_Problem to solve_
State how many lines of the listing below include the word "part". Give only the number.

======== Dataset entries

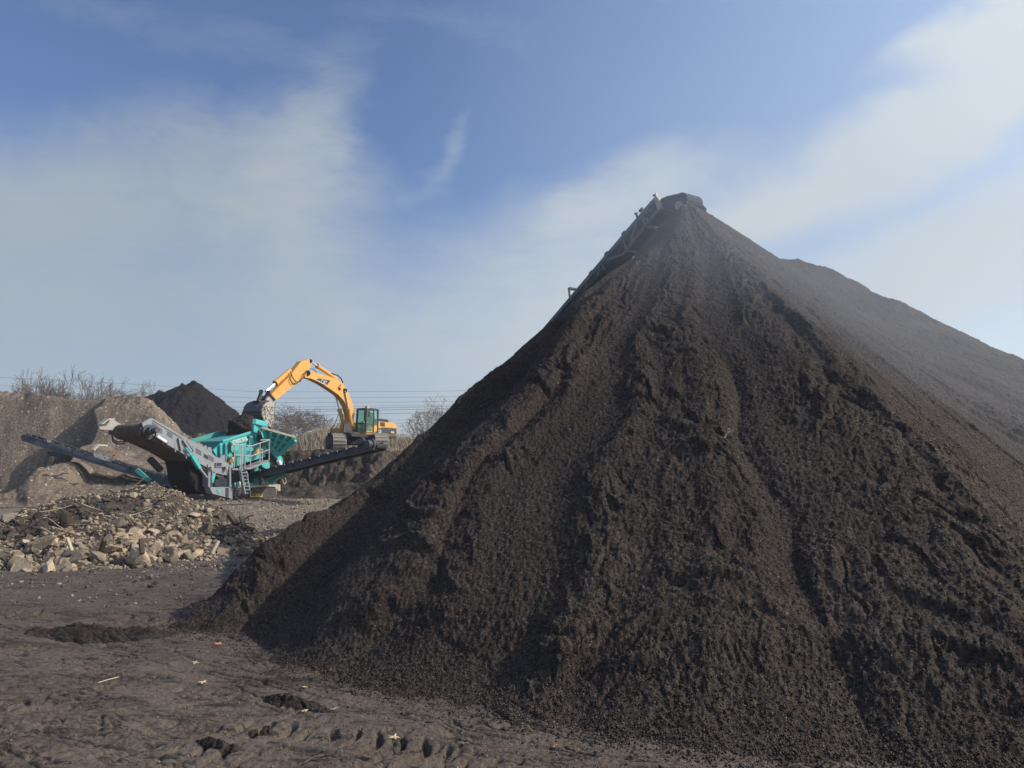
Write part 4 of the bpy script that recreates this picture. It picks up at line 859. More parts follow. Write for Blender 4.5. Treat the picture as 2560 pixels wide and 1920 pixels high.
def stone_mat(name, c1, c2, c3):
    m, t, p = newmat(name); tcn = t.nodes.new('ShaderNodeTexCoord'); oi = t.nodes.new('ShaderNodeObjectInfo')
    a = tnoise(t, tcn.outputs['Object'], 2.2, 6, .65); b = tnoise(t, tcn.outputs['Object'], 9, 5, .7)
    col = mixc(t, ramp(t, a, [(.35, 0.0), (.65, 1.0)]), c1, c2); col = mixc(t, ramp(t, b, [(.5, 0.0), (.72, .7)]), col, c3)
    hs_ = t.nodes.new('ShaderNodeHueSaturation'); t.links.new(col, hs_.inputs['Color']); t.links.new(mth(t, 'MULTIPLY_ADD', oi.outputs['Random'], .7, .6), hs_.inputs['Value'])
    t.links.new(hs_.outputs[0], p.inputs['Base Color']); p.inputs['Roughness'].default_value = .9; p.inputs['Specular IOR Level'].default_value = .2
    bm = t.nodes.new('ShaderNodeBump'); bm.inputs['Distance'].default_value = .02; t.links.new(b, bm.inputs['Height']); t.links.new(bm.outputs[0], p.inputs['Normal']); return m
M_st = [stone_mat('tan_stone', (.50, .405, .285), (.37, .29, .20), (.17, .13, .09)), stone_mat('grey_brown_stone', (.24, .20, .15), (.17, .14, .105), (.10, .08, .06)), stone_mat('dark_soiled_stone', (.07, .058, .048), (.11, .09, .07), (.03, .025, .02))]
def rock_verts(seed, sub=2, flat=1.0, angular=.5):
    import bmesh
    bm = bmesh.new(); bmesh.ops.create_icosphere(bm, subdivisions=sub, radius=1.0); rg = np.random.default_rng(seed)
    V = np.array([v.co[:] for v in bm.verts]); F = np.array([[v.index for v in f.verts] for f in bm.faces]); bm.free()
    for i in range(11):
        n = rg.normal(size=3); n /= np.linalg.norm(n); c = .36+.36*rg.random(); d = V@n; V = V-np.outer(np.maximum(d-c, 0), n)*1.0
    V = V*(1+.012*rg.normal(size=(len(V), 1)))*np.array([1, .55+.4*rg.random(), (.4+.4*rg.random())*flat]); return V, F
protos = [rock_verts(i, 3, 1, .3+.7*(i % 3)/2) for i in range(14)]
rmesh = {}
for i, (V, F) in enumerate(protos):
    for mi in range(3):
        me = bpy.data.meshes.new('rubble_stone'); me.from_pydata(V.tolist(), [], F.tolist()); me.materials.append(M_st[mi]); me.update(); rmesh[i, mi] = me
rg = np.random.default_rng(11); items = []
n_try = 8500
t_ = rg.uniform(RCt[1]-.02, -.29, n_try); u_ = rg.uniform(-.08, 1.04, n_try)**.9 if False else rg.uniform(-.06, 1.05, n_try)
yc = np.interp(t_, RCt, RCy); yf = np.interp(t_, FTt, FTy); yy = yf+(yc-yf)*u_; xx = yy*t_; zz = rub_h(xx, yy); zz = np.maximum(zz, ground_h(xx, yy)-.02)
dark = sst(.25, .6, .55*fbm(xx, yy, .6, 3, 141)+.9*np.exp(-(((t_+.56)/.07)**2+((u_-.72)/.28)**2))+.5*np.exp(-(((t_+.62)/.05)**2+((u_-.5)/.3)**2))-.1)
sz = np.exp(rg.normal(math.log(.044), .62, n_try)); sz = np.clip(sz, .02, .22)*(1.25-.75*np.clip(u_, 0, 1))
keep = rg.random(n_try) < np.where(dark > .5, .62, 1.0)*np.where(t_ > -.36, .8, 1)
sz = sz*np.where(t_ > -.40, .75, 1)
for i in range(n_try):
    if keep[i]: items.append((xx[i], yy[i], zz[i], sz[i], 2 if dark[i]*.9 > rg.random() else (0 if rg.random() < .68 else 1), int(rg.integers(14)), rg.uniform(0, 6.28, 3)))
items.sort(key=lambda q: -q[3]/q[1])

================
======== Dataset entries

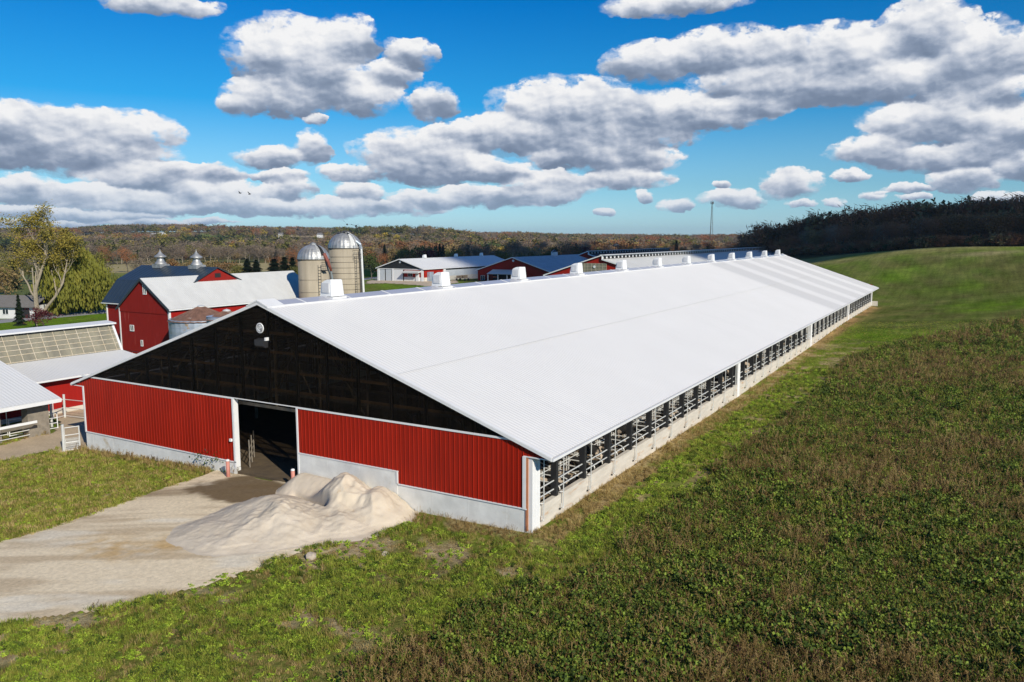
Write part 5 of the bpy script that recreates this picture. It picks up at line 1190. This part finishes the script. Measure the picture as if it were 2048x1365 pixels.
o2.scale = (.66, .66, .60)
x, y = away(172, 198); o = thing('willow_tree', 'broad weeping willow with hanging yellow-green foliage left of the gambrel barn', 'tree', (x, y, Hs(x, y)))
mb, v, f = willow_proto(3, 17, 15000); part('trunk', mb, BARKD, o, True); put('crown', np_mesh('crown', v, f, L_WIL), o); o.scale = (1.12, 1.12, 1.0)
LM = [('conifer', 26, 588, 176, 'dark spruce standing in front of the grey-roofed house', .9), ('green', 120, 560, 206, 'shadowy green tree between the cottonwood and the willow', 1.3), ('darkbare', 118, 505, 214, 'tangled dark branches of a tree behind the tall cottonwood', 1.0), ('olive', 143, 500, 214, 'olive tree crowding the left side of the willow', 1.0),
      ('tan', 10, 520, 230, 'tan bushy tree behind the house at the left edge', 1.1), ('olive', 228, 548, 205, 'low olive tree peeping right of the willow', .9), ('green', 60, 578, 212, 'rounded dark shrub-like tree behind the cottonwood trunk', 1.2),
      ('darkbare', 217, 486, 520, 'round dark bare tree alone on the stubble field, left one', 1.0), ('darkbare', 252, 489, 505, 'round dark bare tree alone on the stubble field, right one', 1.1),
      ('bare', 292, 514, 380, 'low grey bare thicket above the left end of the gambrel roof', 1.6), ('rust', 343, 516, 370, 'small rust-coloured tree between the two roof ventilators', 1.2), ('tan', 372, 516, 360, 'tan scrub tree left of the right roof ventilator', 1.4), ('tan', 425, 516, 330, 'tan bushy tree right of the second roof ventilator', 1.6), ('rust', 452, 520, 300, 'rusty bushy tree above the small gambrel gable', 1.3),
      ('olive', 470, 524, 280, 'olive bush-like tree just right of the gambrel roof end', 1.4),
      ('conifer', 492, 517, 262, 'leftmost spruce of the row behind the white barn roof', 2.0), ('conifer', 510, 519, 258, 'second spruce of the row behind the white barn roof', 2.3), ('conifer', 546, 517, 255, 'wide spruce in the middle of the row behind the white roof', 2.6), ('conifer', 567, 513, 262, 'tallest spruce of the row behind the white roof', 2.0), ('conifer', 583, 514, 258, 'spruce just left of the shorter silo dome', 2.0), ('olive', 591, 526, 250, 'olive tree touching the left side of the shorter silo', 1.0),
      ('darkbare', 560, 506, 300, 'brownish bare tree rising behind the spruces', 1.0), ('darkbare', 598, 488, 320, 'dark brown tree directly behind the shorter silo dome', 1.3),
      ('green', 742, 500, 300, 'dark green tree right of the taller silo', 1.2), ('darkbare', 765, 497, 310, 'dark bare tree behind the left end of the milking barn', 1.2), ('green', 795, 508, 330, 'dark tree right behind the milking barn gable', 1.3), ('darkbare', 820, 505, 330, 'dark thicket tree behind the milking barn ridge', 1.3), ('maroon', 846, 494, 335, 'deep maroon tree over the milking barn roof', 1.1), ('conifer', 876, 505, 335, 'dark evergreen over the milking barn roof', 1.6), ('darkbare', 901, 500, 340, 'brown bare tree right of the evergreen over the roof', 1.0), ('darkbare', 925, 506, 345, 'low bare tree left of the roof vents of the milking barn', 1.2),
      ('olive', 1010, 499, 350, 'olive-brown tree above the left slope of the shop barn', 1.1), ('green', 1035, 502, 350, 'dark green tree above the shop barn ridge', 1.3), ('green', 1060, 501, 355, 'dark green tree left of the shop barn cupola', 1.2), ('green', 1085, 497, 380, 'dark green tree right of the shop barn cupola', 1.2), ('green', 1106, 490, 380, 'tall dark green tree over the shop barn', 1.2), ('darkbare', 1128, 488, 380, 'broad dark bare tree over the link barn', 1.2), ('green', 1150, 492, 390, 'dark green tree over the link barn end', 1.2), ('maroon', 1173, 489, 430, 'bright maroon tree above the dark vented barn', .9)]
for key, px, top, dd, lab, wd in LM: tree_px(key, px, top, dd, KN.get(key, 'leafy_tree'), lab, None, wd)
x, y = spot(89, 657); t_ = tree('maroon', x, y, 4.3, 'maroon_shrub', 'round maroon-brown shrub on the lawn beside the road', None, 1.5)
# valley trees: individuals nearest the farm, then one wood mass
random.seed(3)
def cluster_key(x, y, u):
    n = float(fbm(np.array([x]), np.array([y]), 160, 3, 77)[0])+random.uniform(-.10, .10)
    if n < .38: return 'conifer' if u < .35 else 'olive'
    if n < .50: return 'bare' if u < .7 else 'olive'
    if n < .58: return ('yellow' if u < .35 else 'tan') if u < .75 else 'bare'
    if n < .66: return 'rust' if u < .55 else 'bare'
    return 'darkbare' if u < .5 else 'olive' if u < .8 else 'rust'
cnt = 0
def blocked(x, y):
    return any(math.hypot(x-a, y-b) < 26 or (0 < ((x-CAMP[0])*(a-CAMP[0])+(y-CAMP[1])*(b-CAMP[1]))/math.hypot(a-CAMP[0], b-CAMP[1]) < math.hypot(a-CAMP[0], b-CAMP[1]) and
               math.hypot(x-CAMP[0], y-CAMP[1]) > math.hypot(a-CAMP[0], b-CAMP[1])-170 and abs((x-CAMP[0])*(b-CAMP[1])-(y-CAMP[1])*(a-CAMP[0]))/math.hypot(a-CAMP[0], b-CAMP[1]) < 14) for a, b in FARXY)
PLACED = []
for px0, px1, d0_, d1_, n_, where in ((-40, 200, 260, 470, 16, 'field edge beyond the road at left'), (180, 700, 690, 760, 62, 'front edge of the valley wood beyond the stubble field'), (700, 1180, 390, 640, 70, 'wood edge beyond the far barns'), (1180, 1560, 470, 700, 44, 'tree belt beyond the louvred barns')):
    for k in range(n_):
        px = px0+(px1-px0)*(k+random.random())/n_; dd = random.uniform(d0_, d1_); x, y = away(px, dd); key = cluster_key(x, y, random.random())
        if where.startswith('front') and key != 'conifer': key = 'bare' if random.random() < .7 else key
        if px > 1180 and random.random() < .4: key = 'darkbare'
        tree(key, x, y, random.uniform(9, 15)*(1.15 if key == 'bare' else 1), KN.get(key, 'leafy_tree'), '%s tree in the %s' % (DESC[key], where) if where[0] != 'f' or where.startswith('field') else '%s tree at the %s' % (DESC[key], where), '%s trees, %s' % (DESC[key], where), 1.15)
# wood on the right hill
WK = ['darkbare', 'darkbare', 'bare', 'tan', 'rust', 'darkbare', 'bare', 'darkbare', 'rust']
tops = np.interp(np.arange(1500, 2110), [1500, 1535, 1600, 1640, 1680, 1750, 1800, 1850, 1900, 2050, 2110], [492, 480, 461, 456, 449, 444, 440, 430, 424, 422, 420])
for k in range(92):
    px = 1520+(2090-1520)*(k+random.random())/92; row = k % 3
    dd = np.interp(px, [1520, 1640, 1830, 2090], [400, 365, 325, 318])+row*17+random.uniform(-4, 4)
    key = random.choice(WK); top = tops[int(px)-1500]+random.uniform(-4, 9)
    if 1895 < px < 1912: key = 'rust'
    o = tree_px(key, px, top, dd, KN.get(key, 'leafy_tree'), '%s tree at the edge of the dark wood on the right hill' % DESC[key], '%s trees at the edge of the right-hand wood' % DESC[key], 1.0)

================

_Exercise answer_
3